**TASK TO COMPLETE**.
Transcribe the lines from the start of the data below through the line with "from mathutils import Vector, Matrix", word for word and nothing more.

**DATA EXCERPT**.

══════════

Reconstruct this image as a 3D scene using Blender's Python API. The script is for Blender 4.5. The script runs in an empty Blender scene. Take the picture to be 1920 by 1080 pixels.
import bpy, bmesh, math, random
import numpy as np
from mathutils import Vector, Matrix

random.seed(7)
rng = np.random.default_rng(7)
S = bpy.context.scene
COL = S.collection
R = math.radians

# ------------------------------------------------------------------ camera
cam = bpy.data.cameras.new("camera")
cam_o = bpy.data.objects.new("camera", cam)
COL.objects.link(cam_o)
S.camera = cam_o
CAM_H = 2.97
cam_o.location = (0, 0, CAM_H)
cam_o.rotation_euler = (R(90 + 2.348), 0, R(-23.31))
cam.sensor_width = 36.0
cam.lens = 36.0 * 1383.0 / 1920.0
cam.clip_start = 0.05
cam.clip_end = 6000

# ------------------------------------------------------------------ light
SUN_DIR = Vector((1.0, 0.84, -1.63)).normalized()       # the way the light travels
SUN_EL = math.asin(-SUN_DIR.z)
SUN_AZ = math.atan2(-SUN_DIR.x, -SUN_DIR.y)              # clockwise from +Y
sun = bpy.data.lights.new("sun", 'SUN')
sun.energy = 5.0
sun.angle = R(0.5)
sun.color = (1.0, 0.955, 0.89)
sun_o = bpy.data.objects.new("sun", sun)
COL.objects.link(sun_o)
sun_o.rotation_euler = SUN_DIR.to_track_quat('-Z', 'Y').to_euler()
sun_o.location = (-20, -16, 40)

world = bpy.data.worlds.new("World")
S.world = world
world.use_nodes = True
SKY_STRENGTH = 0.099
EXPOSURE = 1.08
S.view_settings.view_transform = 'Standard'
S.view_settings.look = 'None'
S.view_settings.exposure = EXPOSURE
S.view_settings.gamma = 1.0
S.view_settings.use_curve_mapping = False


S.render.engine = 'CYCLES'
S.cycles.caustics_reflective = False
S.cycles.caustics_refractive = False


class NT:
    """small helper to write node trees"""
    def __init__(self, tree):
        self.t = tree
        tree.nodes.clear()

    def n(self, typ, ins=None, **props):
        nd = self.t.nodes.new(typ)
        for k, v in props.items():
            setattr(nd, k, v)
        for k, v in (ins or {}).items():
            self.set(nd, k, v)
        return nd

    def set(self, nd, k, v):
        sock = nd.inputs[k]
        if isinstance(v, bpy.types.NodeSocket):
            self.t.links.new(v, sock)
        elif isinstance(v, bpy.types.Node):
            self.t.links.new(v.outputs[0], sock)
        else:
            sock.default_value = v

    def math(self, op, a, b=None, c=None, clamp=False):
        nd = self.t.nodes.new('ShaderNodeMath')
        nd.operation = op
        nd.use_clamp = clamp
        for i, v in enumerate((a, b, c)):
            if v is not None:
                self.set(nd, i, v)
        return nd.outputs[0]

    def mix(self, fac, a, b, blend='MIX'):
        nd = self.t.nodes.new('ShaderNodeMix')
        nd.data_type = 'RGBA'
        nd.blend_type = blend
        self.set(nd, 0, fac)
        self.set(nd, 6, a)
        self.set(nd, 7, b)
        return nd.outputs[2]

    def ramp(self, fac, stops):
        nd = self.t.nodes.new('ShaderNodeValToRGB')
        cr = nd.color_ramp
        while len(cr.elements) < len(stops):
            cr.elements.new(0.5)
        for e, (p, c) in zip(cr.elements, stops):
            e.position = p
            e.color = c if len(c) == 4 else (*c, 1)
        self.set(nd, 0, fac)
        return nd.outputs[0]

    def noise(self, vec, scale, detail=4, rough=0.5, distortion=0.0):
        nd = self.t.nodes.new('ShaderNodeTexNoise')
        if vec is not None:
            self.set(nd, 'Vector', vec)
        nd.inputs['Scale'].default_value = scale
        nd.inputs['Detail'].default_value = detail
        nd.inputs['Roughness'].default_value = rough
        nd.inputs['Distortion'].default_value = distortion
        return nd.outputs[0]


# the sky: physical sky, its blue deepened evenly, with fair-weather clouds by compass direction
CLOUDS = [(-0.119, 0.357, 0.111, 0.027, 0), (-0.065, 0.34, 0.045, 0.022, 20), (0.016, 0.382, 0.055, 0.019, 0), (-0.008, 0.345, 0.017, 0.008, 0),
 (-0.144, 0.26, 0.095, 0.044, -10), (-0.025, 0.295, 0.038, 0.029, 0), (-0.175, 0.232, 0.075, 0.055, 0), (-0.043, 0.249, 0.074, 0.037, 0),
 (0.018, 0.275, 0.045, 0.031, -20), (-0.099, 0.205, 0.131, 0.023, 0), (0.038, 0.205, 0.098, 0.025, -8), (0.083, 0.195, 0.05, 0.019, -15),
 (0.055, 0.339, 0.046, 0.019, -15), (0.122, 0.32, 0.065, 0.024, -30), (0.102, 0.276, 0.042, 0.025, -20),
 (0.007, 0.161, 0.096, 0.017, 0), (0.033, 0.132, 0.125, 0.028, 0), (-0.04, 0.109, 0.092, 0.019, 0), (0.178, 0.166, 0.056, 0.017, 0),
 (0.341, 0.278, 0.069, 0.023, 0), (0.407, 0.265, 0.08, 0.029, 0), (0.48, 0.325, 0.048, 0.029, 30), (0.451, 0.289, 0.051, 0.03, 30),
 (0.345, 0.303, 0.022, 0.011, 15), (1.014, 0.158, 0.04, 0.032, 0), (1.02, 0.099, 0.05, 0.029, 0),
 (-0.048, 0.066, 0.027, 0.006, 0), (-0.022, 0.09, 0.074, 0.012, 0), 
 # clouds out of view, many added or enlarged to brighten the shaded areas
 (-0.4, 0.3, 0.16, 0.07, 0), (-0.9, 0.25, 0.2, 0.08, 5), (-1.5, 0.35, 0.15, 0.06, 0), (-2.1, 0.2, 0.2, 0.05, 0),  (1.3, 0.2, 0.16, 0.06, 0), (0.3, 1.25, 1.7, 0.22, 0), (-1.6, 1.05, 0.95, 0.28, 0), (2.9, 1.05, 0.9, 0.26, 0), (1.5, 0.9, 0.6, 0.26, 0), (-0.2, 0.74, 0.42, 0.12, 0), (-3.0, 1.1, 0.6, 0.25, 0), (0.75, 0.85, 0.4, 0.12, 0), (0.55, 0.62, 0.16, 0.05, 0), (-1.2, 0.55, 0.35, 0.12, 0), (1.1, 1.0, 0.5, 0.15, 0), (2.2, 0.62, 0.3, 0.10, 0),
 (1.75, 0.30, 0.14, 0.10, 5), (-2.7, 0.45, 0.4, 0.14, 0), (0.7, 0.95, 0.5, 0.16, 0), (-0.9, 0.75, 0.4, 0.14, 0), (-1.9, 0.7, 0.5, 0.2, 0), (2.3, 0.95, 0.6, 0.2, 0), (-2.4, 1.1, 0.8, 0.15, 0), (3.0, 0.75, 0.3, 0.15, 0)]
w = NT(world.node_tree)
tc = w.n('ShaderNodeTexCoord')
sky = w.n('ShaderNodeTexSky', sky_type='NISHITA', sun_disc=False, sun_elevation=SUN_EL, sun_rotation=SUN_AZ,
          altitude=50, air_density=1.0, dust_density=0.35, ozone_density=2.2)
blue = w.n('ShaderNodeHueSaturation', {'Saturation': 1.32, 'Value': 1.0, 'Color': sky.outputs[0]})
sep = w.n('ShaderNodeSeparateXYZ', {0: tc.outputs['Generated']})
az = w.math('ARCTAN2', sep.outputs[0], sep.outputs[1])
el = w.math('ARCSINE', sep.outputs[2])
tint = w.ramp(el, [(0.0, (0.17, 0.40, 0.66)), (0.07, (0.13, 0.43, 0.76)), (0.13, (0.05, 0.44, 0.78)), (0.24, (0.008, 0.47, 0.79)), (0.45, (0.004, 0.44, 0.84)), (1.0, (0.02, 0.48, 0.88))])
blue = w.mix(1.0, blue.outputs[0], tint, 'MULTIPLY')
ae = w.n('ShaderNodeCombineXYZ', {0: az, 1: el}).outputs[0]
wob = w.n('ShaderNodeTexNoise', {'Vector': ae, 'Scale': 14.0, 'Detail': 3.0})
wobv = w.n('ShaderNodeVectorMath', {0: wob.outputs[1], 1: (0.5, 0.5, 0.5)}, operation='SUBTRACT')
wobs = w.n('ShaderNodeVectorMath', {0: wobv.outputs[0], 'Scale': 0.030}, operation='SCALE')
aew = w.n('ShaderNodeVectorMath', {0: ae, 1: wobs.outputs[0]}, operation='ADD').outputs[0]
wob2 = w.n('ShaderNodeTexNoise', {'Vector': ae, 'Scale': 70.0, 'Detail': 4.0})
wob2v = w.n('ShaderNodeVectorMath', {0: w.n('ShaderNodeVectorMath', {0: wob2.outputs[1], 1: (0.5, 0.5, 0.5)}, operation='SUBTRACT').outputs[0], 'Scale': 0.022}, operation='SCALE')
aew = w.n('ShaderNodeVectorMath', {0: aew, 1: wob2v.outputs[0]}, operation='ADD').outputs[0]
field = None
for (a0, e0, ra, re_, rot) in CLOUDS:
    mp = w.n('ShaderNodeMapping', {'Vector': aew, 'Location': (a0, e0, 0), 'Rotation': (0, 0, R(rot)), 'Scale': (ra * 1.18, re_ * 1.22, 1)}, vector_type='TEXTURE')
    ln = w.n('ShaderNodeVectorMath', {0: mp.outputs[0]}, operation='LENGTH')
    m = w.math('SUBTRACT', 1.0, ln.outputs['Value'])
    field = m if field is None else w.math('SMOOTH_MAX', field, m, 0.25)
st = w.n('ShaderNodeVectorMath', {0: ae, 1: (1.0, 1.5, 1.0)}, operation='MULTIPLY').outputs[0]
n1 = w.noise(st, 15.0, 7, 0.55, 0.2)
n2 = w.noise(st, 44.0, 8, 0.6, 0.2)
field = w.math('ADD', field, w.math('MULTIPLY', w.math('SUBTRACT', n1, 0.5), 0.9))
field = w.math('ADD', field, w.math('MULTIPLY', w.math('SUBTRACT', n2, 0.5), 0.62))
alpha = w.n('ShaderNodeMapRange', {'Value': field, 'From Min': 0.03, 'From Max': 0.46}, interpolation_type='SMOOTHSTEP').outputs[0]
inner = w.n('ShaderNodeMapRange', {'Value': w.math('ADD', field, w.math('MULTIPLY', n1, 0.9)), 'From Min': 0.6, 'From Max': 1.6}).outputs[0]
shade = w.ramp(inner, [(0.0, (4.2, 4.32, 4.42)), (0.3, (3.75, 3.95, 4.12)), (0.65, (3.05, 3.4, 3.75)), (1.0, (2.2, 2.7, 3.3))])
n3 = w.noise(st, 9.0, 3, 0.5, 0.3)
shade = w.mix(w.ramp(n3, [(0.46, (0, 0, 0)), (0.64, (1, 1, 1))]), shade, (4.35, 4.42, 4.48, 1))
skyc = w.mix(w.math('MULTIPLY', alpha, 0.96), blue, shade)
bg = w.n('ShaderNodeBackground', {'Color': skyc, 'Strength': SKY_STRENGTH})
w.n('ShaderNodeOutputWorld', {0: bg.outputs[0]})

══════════

**TASK RESPONSE**.
Reconstruct this image as a 3D scene using Blender's Python API. The script is for Blender 4.5. The script runs in an empty Blender scene. Take the picture to be 1920 by 1080 pixels.
import bpy, bmesh, math, random
import numpy as np
from mathutils import Vector, Matrix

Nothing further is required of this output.